[Begin Source excerpt]

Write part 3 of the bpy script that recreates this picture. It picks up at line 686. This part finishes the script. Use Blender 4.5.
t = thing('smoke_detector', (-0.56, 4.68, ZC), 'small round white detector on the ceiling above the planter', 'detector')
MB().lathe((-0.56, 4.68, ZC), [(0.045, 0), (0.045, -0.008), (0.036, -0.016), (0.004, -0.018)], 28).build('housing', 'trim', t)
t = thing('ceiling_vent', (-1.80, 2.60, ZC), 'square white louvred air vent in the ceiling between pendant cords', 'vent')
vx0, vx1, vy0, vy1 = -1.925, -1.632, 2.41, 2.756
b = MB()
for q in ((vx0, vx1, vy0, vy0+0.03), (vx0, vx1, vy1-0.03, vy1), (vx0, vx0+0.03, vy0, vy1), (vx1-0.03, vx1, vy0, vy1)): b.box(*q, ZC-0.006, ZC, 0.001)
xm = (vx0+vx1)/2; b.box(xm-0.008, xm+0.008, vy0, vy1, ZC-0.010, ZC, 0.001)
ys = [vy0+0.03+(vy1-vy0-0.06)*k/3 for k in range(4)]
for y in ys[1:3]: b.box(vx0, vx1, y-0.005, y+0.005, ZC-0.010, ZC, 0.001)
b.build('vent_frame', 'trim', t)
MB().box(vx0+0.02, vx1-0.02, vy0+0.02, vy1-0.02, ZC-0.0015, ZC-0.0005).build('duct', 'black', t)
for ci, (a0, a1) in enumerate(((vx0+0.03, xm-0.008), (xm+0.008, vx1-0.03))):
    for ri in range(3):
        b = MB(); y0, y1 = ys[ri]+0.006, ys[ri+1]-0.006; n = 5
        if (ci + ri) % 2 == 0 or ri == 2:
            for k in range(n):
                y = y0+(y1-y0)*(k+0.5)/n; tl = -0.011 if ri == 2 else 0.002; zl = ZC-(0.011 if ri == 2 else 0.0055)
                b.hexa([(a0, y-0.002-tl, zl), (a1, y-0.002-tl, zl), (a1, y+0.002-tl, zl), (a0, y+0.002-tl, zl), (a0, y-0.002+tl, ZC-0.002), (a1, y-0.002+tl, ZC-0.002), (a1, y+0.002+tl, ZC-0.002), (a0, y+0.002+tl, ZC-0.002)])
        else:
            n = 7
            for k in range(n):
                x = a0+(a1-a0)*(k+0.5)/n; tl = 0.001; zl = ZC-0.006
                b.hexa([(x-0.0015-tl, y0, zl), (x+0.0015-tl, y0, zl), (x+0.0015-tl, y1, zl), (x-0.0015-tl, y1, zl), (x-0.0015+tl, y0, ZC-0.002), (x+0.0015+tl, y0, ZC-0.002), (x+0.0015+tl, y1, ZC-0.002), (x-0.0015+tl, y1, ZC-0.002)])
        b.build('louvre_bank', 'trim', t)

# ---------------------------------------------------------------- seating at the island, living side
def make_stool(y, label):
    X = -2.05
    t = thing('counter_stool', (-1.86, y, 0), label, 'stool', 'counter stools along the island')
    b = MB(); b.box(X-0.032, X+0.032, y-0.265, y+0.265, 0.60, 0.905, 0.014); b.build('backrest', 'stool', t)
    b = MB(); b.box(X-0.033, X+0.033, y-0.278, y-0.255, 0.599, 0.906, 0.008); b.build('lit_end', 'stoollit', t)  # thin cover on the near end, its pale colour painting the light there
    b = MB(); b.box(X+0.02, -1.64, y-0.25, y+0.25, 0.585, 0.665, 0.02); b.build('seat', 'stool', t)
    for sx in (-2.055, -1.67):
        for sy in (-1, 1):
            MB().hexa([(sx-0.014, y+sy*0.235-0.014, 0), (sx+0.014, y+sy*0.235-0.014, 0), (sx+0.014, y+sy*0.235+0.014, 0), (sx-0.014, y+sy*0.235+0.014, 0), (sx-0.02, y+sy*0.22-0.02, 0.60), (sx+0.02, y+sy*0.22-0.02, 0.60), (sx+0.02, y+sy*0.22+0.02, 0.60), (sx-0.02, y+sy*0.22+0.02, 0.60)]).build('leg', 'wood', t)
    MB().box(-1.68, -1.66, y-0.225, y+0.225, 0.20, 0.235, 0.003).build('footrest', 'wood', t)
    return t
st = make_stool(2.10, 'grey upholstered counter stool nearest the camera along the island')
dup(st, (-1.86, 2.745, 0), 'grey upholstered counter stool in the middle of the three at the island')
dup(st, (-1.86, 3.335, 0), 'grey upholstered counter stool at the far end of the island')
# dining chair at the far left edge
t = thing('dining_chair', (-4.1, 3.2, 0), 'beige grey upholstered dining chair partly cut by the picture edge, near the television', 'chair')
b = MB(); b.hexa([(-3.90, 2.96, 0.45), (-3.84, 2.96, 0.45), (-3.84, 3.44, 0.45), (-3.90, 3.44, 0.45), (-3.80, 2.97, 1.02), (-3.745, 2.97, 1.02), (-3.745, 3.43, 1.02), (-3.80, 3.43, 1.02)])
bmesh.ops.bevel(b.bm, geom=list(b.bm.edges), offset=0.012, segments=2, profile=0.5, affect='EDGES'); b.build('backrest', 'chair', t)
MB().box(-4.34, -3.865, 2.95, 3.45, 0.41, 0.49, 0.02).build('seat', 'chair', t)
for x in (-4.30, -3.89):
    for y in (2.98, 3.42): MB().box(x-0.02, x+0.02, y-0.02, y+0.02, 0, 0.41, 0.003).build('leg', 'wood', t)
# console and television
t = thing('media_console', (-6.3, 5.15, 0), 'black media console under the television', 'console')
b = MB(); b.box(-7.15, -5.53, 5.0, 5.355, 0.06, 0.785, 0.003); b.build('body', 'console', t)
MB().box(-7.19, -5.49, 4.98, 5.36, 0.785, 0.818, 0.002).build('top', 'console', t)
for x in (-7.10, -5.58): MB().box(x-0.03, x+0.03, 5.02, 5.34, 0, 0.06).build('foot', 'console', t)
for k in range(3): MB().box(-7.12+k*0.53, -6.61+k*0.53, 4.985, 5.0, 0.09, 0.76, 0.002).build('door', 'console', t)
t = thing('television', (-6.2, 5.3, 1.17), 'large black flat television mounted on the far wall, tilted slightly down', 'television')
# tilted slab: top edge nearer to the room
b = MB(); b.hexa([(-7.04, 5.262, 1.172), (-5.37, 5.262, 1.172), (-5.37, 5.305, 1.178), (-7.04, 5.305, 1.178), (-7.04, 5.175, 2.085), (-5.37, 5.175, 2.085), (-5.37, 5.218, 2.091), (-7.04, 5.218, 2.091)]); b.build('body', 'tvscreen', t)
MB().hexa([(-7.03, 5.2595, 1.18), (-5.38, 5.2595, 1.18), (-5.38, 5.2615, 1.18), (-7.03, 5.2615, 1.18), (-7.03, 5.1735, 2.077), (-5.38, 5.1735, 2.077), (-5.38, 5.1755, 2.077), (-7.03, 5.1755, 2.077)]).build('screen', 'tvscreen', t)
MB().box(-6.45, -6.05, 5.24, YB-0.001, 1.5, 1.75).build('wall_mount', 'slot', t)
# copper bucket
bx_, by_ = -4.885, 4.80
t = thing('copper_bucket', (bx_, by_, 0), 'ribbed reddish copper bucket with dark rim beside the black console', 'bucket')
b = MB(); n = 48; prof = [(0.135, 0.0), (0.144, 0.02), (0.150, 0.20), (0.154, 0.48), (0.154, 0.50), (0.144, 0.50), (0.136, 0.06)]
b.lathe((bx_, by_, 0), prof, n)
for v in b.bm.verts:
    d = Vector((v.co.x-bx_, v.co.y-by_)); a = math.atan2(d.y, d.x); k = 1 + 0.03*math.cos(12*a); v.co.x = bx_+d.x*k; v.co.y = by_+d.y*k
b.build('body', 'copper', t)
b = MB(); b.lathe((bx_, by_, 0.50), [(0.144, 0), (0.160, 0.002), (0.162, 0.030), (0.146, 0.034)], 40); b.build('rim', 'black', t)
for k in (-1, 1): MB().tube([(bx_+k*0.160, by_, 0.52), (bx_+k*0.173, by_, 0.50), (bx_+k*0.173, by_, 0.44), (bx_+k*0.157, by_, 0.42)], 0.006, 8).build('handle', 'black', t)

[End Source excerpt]

Work to complete:
Return all lines of the material above in which the word "picture" occurs.

Output for this exercise:
Write part 3 of the bpy script that recreates this picture. It picks up at line 686. This part finishes the script. Use Blender 4.5.
t = thing('dining_chair', (-4.1, 3.2, 0), 'beige grey upholstered dining chair partly cut by the picture edge, near the television', 'chair')